Everything that you have read about surfing in Japan is true. Quite simply, surfing is huge in Japan. Think thousands of surf shops at every corner of all sizes. Chippa is a veritable rockstar, every spot we roll up to the van is mobbed by fans. And I mean mobbed. Every car park, every street. We cycle past bars in sleepy towns and the cry is the same – “CHIPPA WILSON!” Screamed at by 50-year-old men with equal spades of enthusiasm as their 15-year-old sons. Grown men with printed posters, some of which are from the Analog sponsorship age, queue for signatures. It was as if as soon as we left Tokyo and headed to the coast, Chippa’s right to anonymity was waived. 

And rightly so. Chippa’s performance on the Drag fleet was a pleasure on the eyes, surfing a finless body board and 8-footer with unparalleled ease. I hate describing surfing using words but this is fucked up –  a ridiculous amount of raw talent. We are joined by Kaito Hashi and Naomi Kobayashi, two Japanese surfers that are more than worthy of your acquaintance – they surf hard boards before eventually going soft. The Drag tagline of  Soft Boards for Hard C*NTs rings true . I awkwardly fall about, bogging rail and coming up smiling. The vibes in the water are all-time with mass drop-ins, from 50 surfers who have come to see the by-now Demi God-cum-Soft Lord Chippa. Mass hollering and smiles all around. This certainly constitutes a good time. 

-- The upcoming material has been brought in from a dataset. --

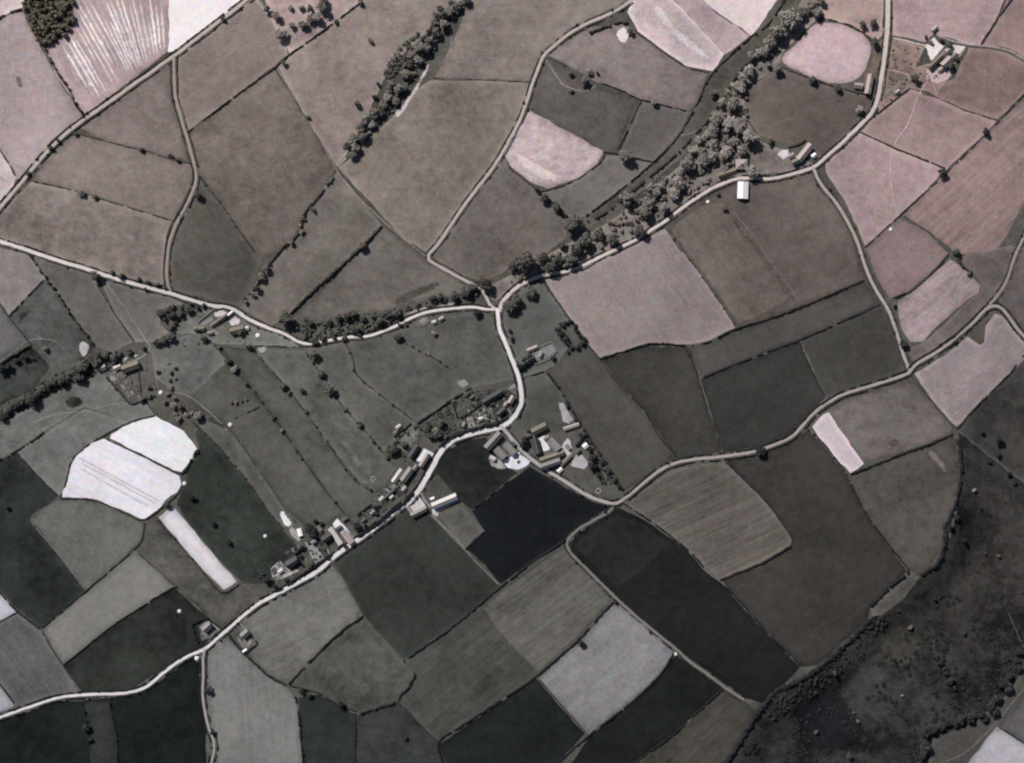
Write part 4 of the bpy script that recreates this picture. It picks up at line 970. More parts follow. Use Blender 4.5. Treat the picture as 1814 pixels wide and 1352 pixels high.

The Japanese surf small waves the best in the world. The Japanese groms are the best in the world. It takes a lot for Chippa to be upstaged in the water. More precisely, it takes a 12-year-old Japanese boy in half a foot waves to get your head around it. It’s difficult to explain how good they are. If you want to be humbled, and I mean truly humbled, walking up the beach backwards, bowing your head in shame, wondering why you surf and if you should just give up, then catch a train out of Tokyo and surf. Every 12-year-old will surf better than you, I guarantee. A special breed of ÜBER GROM yet to be seen on shores outside of Japan.  The Vans duct tape rolls into town and we hang with the crew, again impressed at how buoyant the Japanese surf scene is. We surf one last time in Shonan as the sun sets over Mt Fuji; with its first snowfall of the year glistening in the back we reflect as to how special this moment is.

We leave the coast. We head back to Tokyo. We surf the city wave, a glorified flowrider. It’s a lot harder than we thought. In essence, it fucking hurts. We foray into the streets of Tokyo, it is Halloween and Shibuya couldn’t be more crowded. One last dip into the Karaoke bar under the shopping mall that has become our local and we’re out of there. 

We started this in New York and we ended it in Tokyo.